The Shopping Event…

After my show each week we go to the supermarket.  This is a store called Sainsbury’s and it is almost at the bottom of the High Street.

I look forward to it but it is quite an ‘event.’

Hubs says,

“It’s the long walk back with heavy bags that gets you isn’t it?”

“No,” I say, “what gets me is much more complicated than that!”

But before we go there I was contemplating the nature of our walk home from shopping last Friday, with a heavy wheelie basket and two bags that steadily increase in weight with each step, and I thought,

“I like the challenge of walking the groceries home, it appeals to the Spartan in me!”

I think every Brit. must have a Spartan inside!

What constitutes the ‘event’ is Sainsbury’s itself.  Not as big as our Kroger in Garland, it has me staring sightlessly at the shelves of apparently randomly placed food.

The positioning of items doesn’t seem to make sense.

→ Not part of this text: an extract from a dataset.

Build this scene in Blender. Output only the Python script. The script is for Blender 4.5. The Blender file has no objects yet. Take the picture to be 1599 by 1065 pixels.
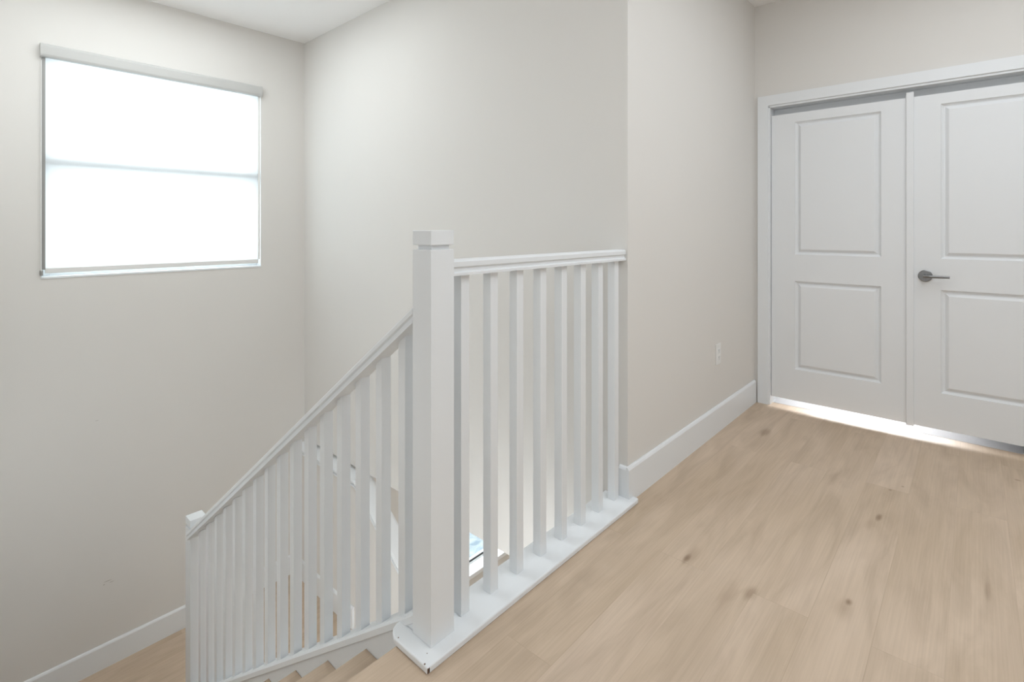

Flour is on the baking aisle next to the bread, but opposite all the cake accessories, sugar, icing, baking powder, dried fruits and suet.

Eggs are next to the oriental and Mexican foods and not refrigerated.

Soup is squeezed between tahini and packets of figs.

Oils and olives are with the spices, pickled onions and re-constituted rare mushrooms.

Tinned vegetables are all together only for some reason the tinned tomatoes are relegated to the shelf opposite with the tuna, cod’s roe, salmon and sardines.

Up the aisle a bit, alongside the Old El Paso display of Mexican food, are cartons of tomatoes but the re-fried beans are with the beans further down the aisle with the pulses and barbecue sauces.

The storage bags and aluminium foil, which were sensibly with the napkins and picnic items, were moved arbitrarily last week to an aisle with the clothes soap, detergents and toilet papers, on the one side and biscuits and crackers on the other.

Oh and strangely the cocoa is not with the teas, coffees, ovaltine and cereals, it is on the baking aisle opposite the flour.

I go to look for something and am riveted to the spot trying to find say, a cake mix, tucked between sugars, raisins, boxed puddings and custards all on the same shelf.  My eye has to search through all the other items for what I’m looking for, no easy browsing as in our American store.

Lots of choices, few multiples.

In contrast there are three double aisles of pastries, breads and biscuits, granola type bars, tarts and fancies, croissants, crumpets, puddings and pies, bagged sweets, bars of chocolate, custards, baguettes, sticky buns, scones and pain au chocolats.  Everything you could possibly imagine to satisfy the sweet tooth spread generously along bulging, rambling shelves.

Next comes the frozen food packed tightly into one aisle, double sided, to accommodate the large variety of ready made meals on offer for the busy housewife or hubs.  Everything that can be bought fresh or tinned elsewhere in the shop is somehow crammed into this freezer space.  Why buy fresh?

Sausages, yorkshire puddings and sprouts, ice cream, cheesecakes and chicken, legs of lamb, bacon and hamburgers, chips, onion rings, boil in the bag meals, fish and quorn, roast parsnips and prawns, pizza, fruit and cakes, pastry, butter and vegetables.

As I’ve said, lots of choices few multiples.

Looking for the pesto sauce or capers, anchovy paste, even flour, is like searching for a needle in a haystack and just writing about it is making me dizzy!

This is what wears me out!

This is the ‘event.’

The walk to Sainsbury’s is made in tense anticipation, the walk home, dragging our goods behind us, is made with a huge, Spartan, sigh of relief.